Hasler’s own recent research hints that water fleas may not be the only freshwater animals to be altered by carbon dioxide. He and his colleagues studied minnows swimming in water rich with carbon dioxide and found that the fish don’t respond as quickly to alarm signals released by other minnows.

In another study, the team studied two species of mussels. One species relaxed its muscles in water high in carbon dioxide, so that its shell gaped open. The other species clamped its shell shut, so that it could no longer filter food.

These sorts of changes may send ripples out across entire freshwater ecosystems. Mussels are vital for filtering food and keeping water clear, for example. If water fleas do a worse job of escaping predators, their population may decline, leaving less food in the long run for fish.

But it’s not certain that inland waters around the world are building up carbon dioxide at the rate that Weiss and her colleagues observed in the German reservoirs.

In November, Stanley and her colleagues published a study of carbon dioxide levels in lakes in Wisconsin. Between 1986 and 2011, they detected no significant change at all.
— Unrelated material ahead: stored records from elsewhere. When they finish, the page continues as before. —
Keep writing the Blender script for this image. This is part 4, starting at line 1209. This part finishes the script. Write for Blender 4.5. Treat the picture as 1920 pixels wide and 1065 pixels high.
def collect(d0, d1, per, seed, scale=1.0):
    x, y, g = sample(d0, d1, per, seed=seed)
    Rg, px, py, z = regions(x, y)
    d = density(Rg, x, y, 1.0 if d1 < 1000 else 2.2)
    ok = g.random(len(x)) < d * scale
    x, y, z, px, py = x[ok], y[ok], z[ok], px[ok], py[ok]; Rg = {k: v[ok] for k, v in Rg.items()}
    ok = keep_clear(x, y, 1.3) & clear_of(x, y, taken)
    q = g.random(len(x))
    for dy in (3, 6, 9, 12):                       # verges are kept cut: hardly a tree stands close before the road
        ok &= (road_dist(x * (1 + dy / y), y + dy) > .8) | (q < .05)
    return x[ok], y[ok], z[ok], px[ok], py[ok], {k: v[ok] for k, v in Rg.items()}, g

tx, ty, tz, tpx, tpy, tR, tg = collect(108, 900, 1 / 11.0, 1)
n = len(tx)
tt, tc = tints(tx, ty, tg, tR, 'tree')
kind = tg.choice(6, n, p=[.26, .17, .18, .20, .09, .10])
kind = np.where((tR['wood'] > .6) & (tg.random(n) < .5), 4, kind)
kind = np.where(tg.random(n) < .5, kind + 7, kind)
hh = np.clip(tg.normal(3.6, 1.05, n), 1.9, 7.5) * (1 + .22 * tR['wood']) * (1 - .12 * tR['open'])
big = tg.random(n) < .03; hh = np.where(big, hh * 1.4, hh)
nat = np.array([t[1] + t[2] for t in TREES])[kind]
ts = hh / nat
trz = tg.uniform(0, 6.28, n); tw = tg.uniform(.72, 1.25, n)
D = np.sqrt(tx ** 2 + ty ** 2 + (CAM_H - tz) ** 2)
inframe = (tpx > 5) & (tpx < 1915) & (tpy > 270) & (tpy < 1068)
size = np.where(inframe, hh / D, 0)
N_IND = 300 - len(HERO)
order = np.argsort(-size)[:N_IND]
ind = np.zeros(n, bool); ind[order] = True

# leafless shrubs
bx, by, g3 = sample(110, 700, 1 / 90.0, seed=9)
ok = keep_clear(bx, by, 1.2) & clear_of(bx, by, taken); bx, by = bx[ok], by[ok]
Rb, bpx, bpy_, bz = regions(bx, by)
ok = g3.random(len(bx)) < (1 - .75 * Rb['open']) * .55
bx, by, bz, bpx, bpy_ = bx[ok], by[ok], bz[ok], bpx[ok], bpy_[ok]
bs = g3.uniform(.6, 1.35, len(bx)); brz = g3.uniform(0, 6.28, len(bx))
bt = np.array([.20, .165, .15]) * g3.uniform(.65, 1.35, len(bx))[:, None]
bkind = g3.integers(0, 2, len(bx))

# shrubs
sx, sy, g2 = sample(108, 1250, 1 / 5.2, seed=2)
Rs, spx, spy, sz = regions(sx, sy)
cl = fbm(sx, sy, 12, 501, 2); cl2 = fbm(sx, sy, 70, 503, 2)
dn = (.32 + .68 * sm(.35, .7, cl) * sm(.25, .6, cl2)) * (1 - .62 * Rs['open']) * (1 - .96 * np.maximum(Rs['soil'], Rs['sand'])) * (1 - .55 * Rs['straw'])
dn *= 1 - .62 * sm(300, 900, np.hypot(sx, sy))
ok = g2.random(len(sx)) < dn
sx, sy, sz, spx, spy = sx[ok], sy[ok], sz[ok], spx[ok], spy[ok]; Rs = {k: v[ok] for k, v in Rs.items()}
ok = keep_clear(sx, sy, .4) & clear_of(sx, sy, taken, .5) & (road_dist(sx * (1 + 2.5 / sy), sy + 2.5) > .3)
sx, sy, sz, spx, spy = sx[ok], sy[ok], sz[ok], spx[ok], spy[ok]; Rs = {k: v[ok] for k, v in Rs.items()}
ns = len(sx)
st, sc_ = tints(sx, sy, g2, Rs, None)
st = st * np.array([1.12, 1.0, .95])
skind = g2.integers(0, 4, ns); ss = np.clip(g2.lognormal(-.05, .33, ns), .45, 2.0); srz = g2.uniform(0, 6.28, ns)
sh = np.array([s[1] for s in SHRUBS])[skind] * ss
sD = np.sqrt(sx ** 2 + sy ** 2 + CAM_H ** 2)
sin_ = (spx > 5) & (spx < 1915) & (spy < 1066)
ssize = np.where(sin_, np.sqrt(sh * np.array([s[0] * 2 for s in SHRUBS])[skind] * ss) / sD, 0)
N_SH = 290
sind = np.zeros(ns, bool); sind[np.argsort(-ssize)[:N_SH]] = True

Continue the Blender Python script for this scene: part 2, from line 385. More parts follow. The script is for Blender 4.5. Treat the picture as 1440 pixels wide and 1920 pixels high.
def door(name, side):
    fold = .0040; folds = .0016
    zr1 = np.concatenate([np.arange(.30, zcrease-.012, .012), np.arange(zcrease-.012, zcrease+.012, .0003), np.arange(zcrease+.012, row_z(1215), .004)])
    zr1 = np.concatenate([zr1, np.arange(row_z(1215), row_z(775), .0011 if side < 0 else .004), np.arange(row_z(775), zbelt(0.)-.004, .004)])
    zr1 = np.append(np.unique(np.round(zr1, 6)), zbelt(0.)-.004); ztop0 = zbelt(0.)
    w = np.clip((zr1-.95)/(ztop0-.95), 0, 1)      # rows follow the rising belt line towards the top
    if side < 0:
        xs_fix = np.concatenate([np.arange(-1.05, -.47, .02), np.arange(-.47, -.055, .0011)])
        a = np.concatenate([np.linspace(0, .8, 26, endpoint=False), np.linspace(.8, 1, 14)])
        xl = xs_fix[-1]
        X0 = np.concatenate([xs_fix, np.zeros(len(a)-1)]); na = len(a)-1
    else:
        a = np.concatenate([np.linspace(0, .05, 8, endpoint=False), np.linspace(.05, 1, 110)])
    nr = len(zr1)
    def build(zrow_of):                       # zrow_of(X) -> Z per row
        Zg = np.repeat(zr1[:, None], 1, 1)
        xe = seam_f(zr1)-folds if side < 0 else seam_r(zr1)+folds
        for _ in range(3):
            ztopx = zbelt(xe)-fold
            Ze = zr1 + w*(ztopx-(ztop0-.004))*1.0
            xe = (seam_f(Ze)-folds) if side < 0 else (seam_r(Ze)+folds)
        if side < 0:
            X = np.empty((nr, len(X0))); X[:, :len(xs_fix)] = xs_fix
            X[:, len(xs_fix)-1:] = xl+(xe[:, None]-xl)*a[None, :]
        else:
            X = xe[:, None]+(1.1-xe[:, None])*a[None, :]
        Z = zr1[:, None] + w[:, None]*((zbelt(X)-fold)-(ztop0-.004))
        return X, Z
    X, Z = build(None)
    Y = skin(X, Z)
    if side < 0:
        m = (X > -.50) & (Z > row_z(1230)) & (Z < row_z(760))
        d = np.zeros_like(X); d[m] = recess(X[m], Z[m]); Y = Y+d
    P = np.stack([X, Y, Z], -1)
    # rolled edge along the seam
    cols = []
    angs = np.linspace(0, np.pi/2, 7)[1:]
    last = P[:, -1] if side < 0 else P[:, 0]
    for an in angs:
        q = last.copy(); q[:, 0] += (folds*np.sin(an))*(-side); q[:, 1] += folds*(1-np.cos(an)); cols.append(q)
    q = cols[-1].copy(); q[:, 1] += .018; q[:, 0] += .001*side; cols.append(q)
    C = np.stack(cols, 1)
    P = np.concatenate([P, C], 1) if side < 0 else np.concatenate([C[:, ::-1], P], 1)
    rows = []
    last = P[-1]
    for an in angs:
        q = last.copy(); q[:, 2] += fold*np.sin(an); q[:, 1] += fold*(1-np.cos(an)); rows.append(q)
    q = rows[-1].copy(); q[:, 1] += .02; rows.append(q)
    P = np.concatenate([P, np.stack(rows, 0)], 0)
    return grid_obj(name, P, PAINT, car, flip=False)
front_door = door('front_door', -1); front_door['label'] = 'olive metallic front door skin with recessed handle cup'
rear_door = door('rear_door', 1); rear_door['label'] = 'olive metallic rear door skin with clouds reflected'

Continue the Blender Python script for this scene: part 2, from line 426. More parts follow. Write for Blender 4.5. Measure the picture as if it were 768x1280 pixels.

The mismatch points to the complex chemistry varying from one lake to the next. While lakes and rivers all absorb carbon dioxide from the atmosphere, some also draw in the gas from surrounding soils.

The chemistry of some inland waters causes a lot of carbon dioxide to be converted into other compounds. Some lakes and streams may support a lot of underwater plants that take up the gas, for instance, while others may have microbes can release more of it.

Making matters even more complicated, the carbon dioxide levels in any particular body of freshwater can change drastically over time with swings in temperature and other conditions.

“You can have lakes where the carbon dioxide increases 10-fold at night,” says Hasler.

In decades to come, as carbon dioxide levels continue to climb in the atmosphere, Stanley speculates, the picture will only get more nuanced.

“I honestly don’t know where we’re going,” she says. “I’ll probably put my money on increased variability from lake to lake. They’re just going to be more extreme.”

Weiss agrees that it isn’t possible to draw big lessons from the preliminary data. “I think this study we’re publishing is like a door-opener,” she says. “I hope there will be other scientists who will follow.”